Foxconn riots may return, according to experts

Changing demographics putting pressure on Chinese manufacturing

Foxxconn Worker

The factory riot that stopped production at Foxconn Monday may strike again, experts warn.

Foxconn is one of the world's biggest electronics manufacturers, based in northern China, it's responsible for making popular tech products such as the iPhone 5 and the Xbox 360. The company has also been criticized in the media for poor working conditions and over extending its labor force.

About 2,000 employee's rioted earlier this week injuring 40 people. The brawl briefly halted production in one of FoxConn's factories in the northern city of Taiyuan. The riot comes amid a slowdown in the Chinese economy and high demand for the newly released iPhone 5.
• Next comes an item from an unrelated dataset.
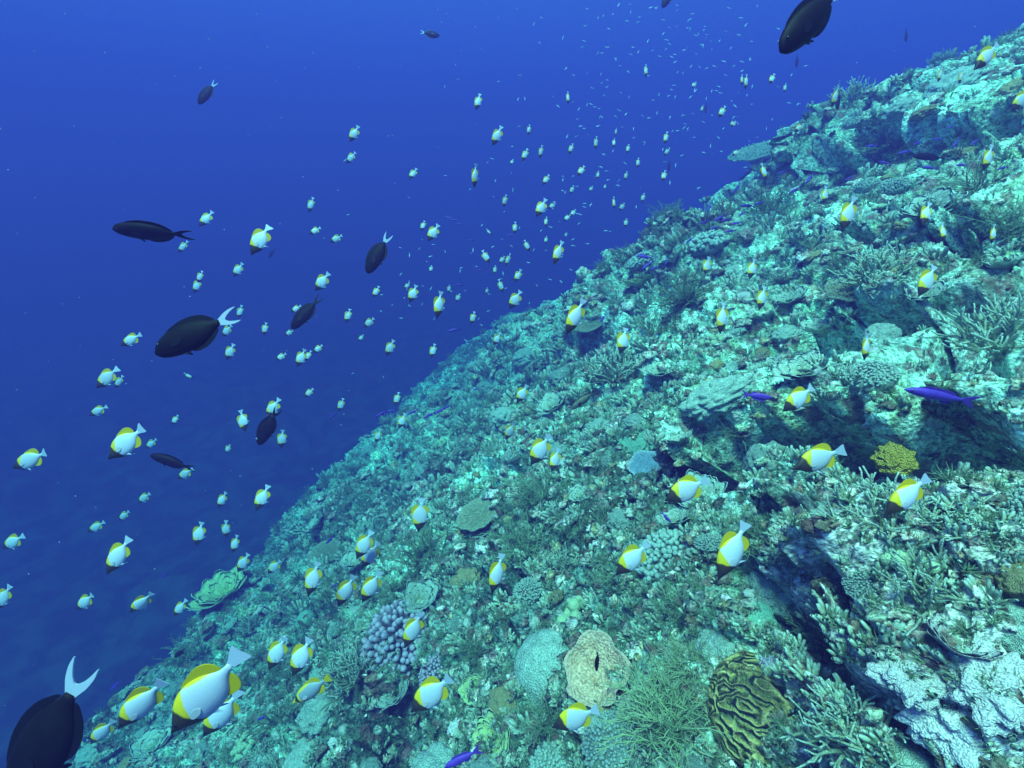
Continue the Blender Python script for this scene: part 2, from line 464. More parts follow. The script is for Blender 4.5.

Though the incident was sparked by a clash between guards and workers, experts warned in a Washington Post article that issues underling the riot need to be resolved or more disturbances may arise.

"Such riots have become in some ways inevitable," Liu Kaiming, a labor expert in Shenzhen, told the Post. "It's no longer simply a matter raising the wages."

Experts say a contributing factor is the changing demographic of the migrant workers who fuel China's manufacturing sector. These workers are becoming better educated and are looking for higher paying jobs elsewhere. So the labor pool is starting to shrink for these unskilled manufacturing jobs.

Though the labor pool is evaporating, demand for tech products is as high as ever, putting more pressure on the remaining workforce.

'Serious and pressing concerns'

Back in March, a probe by the US Fair Labor Association found "serious and pressing concerns" as employees at a Foxconn plant were working overly long hours and weren't paid overtime. The report also said employees would often go more than 11 days without time off and work as much as 70 hours a week.

Another problem is the intensity of the job. Workers are required to do very precise work in quick repetition.

Workers also complained in the Post about poor management and abusive guards. One former employee said a problem was "spiritual emptiness" as they were discouraged from talking with one another.

Apple and Foxconn

Apple's relationship with the electronics manufacturer came under fire in the past, as the company relies heavily on Foxconn as its main Chinese supplier.

"Our team has been working for years to educate workers, improve conditions, and make Apple's supply chain a model for the industry," Apple CEO Tim Cook said when the FLA conducted its probe.

Apple helped contribute to raising wages for workers and other minor reforms, but it doesn't seem to be enough, judging from recent unrest. And pressure is only going to build from the recent success of the iPhone 5 and the oncoming holiday season.